If a determination is made that a vessel’s future useful life is limited or its future earnings capacity is reduced, it could result in an impairment of its value on our financial statements that would result in a charge against our earnings and the reduction of our shareholders’ equity. If for any reason we sell our vessels at a time when prices have fallen, the sale may be less than the vessels’ carrying amount on our financial statements, and we would incur a loss and a reduction in earnings.
We may not have adequate insurance to compensate us adequately for damage to, or loss of, our vessels.

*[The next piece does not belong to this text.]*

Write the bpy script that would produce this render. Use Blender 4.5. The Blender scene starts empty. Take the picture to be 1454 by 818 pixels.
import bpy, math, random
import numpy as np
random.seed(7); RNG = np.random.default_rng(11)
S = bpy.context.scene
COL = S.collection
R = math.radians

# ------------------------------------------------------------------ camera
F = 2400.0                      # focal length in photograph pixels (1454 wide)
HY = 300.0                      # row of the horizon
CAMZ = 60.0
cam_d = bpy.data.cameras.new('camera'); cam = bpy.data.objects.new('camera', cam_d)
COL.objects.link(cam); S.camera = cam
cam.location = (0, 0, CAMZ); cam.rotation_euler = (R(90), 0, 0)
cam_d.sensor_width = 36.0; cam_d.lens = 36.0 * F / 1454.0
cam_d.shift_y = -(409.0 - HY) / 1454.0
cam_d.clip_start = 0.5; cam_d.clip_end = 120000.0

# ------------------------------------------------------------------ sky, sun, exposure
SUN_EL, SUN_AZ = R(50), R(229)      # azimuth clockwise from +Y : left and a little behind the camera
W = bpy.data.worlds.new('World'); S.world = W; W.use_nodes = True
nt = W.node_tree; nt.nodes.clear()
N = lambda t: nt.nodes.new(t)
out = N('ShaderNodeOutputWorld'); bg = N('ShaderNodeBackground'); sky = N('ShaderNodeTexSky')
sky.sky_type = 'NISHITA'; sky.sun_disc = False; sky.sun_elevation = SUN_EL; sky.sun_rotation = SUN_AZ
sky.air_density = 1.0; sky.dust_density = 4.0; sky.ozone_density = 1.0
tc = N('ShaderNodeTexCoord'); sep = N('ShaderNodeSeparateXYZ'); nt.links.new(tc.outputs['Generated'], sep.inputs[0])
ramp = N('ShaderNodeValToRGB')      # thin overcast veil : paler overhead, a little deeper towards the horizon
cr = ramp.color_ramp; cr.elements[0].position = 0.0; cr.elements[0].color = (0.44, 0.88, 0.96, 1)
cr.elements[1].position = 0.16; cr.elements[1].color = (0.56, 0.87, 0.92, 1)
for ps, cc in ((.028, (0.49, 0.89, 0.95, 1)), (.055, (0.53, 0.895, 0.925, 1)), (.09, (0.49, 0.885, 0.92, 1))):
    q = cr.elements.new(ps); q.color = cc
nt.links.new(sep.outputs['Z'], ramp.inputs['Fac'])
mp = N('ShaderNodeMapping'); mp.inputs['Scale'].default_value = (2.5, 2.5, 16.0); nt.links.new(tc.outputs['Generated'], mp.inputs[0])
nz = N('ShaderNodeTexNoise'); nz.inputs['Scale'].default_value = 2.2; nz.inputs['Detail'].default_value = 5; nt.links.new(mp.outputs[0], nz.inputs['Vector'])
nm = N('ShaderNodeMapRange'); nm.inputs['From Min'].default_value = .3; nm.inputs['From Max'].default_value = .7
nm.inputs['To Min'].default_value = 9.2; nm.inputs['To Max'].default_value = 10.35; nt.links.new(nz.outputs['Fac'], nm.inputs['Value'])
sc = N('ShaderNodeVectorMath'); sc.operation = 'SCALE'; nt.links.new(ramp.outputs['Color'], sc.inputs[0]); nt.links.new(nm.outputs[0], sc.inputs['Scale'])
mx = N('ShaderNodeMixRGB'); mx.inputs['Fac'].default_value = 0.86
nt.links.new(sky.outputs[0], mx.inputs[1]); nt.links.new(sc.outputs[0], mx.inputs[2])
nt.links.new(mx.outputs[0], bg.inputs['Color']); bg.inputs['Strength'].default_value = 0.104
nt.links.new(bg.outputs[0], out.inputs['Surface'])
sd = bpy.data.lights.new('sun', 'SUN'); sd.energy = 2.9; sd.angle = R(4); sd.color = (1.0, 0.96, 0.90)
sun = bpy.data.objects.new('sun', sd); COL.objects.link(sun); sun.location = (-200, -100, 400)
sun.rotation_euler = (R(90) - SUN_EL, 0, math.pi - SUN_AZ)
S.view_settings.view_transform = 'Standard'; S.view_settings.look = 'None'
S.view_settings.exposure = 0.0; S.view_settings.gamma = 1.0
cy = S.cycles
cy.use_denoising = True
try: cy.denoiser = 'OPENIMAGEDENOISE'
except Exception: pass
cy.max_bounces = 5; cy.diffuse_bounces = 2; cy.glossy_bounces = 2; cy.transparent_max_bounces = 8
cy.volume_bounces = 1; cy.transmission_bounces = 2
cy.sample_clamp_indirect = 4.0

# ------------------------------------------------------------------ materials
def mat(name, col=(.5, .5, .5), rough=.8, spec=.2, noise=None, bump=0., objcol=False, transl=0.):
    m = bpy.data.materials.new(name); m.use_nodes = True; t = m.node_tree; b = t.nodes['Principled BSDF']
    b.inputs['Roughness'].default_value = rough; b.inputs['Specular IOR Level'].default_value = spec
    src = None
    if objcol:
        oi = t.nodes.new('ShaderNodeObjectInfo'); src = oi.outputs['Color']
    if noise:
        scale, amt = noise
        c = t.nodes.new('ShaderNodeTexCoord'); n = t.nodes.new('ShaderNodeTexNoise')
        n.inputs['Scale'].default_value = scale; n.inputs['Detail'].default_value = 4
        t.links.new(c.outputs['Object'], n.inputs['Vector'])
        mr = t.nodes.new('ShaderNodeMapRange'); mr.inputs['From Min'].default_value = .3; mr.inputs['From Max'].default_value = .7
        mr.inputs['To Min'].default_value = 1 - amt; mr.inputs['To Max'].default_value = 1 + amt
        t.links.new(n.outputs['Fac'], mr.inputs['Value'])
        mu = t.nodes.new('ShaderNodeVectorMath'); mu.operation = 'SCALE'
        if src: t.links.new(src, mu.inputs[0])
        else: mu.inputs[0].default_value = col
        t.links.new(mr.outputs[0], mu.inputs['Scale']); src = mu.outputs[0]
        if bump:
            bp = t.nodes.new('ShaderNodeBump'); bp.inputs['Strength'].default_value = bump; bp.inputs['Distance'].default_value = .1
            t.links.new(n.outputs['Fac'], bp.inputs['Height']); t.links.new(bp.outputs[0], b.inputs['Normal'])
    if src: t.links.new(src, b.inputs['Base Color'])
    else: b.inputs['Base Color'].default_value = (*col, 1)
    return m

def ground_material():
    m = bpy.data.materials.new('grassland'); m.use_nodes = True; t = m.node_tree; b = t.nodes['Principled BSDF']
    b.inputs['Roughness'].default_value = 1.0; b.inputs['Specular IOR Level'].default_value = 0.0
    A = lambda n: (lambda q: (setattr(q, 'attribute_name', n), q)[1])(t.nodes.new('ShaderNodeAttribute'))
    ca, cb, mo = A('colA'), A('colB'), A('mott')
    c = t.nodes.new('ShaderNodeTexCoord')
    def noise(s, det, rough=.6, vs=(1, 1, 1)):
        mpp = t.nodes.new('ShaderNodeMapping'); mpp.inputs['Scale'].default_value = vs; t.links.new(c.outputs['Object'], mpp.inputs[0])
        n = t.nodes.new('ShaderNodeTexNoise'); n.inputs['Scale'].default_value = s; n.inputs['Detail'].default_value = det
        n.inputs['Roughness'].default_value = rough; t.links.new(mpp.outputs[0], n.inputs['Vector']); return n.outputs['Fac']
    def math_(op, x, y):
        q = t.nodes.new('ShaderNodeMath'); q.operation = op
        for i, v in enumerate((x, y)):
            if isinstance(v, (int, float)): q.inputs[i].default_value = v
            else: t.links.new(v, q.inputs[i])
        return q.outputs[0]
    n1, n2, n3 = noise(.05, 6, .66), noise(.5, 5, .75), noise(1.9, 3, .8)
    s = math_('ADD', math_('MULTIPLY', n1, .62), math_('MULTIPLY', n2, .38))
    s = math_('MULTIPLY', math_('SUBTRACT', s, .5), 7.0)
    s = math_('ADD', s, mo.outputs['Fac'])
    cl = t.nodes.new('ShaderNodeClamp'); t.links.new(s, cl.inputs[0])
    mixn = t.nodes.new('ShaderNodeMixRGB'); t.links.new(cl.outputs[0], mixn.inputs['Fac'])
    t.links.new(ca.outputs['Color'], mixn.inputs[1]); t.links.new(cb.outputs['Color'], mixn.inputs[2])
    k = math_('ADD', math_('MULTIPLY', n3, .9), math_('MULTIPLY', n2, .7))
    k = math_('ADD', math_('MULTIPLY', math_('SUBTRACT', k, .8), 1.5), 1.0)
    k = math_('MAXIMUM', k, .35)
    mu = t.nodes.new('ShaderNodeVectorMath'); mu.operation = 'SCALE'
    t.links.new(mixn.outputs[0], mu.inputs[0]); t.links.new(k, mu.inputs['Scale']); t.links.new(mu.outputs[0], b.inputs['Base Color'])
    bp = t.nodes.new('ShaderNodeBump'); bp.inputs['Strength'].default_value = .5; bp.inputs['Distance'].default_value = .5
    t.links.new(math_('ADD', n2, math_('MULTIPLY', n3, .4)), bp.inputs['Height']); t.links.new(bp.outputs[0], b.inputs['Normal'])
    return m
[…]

We procure hull and machinery insurance, protection and indemnity insurance, which includes environmental damage and pollution insurance and war risk insurance for our fleet. We currently maintain insurance against loss of hire for seven of our vessels, which covers business interruptions that result in the loss of use of a vessel. We can give no assurance that we are adequately insured against all other risks. We may not be able to obtain adequate insurance coverage for our fleet in the future. Our insurance policies contain deductibles for which we will be responsible and limitations and exclusions which may increase our costs. We cannot assure that the insurers will not default, or challenge, on any claims they are required to pay. If our insurance is not enough to cover claims that may arise or if our insurer denies a claim, we may not be able to repair any damage to our vessels or replace any vessel that is lost or may have to use our own funds for those purposes, thereby reducing our funds available to implement our business strategy.